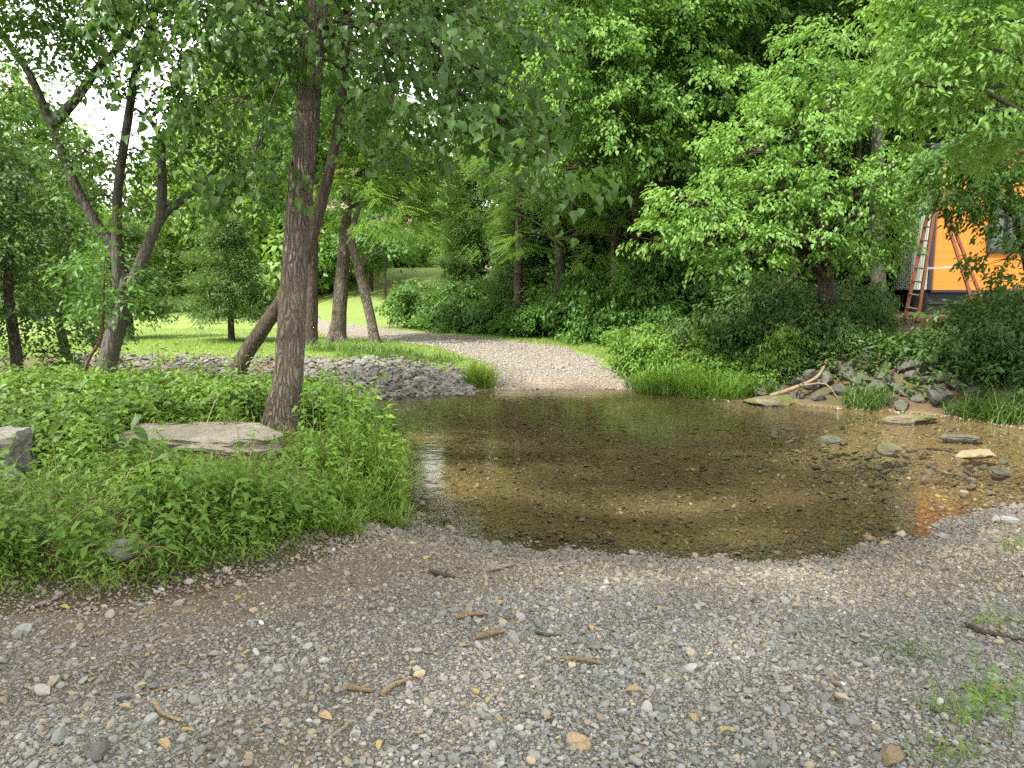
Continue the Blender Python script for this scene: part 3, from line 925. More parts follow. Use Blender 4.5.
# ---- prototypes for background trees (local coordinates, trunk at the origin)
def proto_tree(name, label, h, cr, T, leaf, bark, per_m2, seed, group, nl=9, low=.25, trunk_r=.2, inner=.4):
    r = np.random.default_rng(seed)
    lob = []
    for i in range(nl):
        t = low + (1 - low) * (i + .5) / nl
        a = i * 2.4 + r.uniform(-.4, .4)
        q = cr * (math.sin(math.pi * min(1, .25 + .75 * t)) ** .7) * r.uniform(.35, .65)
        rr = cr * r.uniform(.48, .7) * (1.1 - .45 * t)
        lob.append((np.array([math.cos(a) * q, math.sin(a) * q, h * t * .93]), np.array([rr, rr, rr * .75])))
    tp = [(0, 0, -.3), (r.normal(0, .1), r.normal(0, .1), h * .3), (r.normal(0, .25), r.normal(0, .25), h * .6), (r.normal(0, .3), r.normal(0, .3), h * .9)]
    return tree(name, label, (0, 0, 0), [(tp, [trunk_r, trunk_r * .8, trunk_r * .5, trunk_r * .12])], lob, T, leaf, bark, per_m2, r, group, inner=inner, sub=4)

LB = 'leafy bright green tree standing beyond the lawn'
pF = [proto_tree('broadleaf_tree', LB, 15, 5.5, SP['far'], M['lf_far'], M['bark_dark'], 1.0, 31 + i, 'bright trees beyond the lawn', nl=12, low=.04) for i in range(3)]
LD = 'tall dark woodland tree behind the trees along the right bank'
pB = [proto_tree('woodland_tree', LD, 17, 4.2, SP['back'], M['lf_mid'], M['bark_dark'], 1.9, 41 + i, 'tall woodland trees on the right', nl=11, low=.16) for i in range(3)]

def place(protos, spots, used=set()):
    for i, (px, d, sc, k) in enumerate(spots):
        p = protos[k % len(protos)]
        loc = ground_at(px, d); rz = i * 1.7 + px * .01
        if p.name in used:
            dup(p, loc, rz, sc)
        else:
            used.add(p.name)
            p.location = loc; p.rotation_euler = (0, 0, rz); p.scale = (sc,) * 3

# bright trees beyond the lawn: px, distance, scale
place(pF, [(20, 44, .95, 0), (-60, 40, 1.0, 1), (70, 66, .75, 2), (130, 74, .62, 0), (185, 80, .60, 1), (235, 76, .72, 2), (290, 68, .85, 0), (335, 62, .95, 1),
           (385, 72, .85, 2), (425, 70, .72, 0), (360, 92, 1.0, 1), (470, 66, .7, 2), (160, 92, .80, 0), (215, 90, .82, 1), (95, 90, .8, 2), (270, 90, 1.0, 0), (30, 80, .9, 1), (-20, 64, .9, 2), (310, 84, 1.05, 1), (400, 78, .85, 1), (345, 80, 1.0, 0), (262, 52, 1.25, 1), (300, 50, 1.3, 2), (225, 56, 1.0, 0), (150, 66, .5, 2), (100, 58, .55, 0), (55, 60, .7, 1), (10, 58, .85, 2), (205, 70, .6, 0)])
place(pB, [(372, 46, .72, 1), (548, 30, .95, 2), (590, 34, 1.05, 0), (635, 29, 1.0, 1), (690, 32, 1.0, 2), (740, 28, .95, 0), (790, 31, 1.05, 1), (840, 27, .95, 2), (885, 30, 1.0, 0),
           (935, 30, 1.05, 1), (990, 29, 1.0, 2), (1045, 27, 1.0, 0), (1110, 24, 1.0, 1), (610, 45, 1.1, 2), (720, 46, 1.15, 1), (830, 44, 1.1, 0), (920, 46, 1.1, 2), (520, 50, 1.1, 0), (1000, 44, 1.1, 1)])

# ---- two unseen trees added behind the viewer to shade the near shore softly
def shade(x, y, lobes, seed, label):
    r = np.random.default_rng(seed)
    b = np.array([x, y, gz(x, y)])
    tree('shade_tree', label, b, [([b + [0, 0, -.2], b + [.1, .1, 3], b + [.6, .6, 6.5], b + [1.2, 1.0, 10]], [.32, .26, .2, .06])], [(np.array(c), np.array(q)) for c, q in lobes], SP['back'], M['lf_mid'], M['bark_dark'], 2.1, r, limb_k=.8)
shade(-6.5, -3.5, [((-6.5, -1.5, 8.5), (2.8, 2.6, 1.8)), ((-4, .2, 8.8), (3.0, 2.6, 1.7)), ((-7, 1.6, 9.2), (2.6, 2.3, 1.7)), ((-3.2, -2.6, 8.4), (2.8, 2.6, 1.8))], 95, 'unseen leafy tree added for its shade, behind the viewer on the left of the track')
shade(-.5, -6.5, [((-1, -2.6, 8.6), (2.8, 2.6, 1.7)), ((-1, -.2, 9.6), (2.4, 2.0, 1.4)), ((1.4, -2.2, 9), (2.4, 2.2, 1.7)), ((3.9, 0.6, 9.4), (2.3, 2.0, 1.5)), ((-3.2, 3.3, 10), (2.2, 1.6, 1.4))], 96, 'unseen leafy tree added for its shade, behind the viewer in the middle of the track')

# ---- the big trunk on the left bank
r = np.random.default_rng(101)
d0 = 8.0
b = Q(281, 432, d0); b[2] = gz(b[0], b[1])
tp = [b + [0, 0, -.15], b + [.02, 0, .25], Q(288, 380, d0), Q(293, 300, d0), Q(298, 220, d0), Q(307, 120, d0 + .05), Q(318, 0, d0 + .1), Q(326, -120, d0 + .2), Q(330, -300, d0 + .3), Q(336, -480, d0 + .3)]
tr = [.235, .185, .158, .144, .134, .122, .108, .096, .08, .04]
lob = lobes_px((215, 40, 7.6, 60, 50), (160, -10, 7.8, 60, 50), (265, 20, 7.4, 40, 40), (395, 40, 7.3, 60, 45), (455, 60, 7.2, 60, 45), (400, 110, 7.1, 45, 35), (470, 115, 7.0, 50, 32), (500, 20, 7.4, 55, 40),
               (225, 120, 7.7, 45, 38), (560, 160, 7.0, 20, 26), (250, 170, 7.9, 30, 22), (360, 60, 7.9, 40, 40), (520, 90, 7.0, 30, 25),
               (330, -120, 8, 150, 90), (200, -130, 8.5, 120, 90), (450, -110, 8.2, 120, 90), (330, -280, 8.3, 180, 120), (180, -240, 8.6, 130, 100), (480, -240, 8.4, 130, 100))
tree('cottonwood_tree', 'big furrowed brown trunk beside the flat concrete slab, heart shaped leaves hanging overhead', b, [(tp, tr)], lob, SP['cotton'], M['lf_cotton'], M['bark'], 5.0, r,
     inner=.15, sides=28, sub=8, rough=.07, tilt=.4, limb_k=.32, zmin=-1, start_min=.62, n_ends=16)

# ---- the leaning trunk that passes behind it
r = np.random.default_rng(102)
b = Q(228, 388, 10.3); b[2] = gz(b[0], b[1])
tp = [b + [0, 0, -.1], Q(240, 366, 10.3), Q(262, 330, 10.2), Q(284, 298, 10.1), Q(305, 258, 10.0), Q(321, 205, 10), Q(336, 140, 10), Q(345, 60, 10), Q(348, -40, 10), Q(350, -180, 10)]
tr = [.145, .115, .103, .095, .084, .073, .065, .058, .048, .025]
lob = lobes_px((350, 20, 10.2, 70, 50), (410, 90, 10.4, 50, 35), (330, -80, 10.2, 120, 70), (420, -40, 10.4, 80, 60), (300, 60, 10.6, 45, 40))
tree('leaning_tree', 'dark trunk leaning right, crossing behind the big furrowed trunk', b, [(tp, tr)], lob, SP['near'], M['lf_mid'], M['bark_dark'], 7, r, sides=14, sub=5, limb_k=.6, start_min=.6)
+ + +
[Aim]
From the top of the listing above, repeat each line exactly until you reach the line containing "low=.16) for i in range(3)]", and repeat that one too. Leave the pictures out.

[Full answer]
Continue the Blender Python script for this scene: part 3, from line 925. More parts follow. Use Blender 4.5.
# ---- prototypes for background trees (local coordinates, trunk at the origin)
def proto_tree(name, label, h, cr, T, leaf, bark, per_m2, seed, group, nl=9, low=.25, trunk_r=.2, inner=.4):
    r = np.random.default_rng(seed)
    lob = []
    for i in range(nl):
        t = low + (1 - low) * (i + .5) / nl
        a = i * 2.4 + r.uniform(-.4, .4)
        q = cr * (math.sin(math.pi * min(1, .25 + .75 * t)) ** .7) * r.uniform(.35, .65)
        rr = cr * r.uniform(.48, .7) * (1.1 - .45 * t)
        lob.append((np.array([math.cos(a) * q, math.sin(a) * q, h * t * .93]), np.array([rr, rr, rr * .75])))
    tp = [(0, 0, -.3), (r.normal(0, .1), r.normal(0, .1), h * .3), (r.normal(0, .25), r.normal(0, .25), h * .6), (r.normal(0, .3), r.normal(0, .3), h * .9)]
    return tree(name, label, (0, 0, 0), [(tp, [trunk_r, trunk_r * .8, trunk_r * .5, trunk_r * .12])], lob, T, leaf, bark, per_m2, r, group, inner=inner, sub=4)

LB = 'leafy bright green tree standing beyond the lawn'
pF = [proto_tree('broadleaf_tree', LB, 15, 5.5, SP['far'], M['lf_far'], M['bark_dark'], 1.0, 31 + i, 'bright trees beyond the lawn', nl=12, low=.04) for i in range(3)]
LD = 'tall dark woodland tree behind the trees along the right bank'
pB = [proto_tree('woodland_tree', LD, 17, 4.2, SP['back'], M['lf_mid'], M['bark_dark'], 1.9, 41 + i, 'tall woodland trees on the right', nl=11, low=.16) for i in range(3)]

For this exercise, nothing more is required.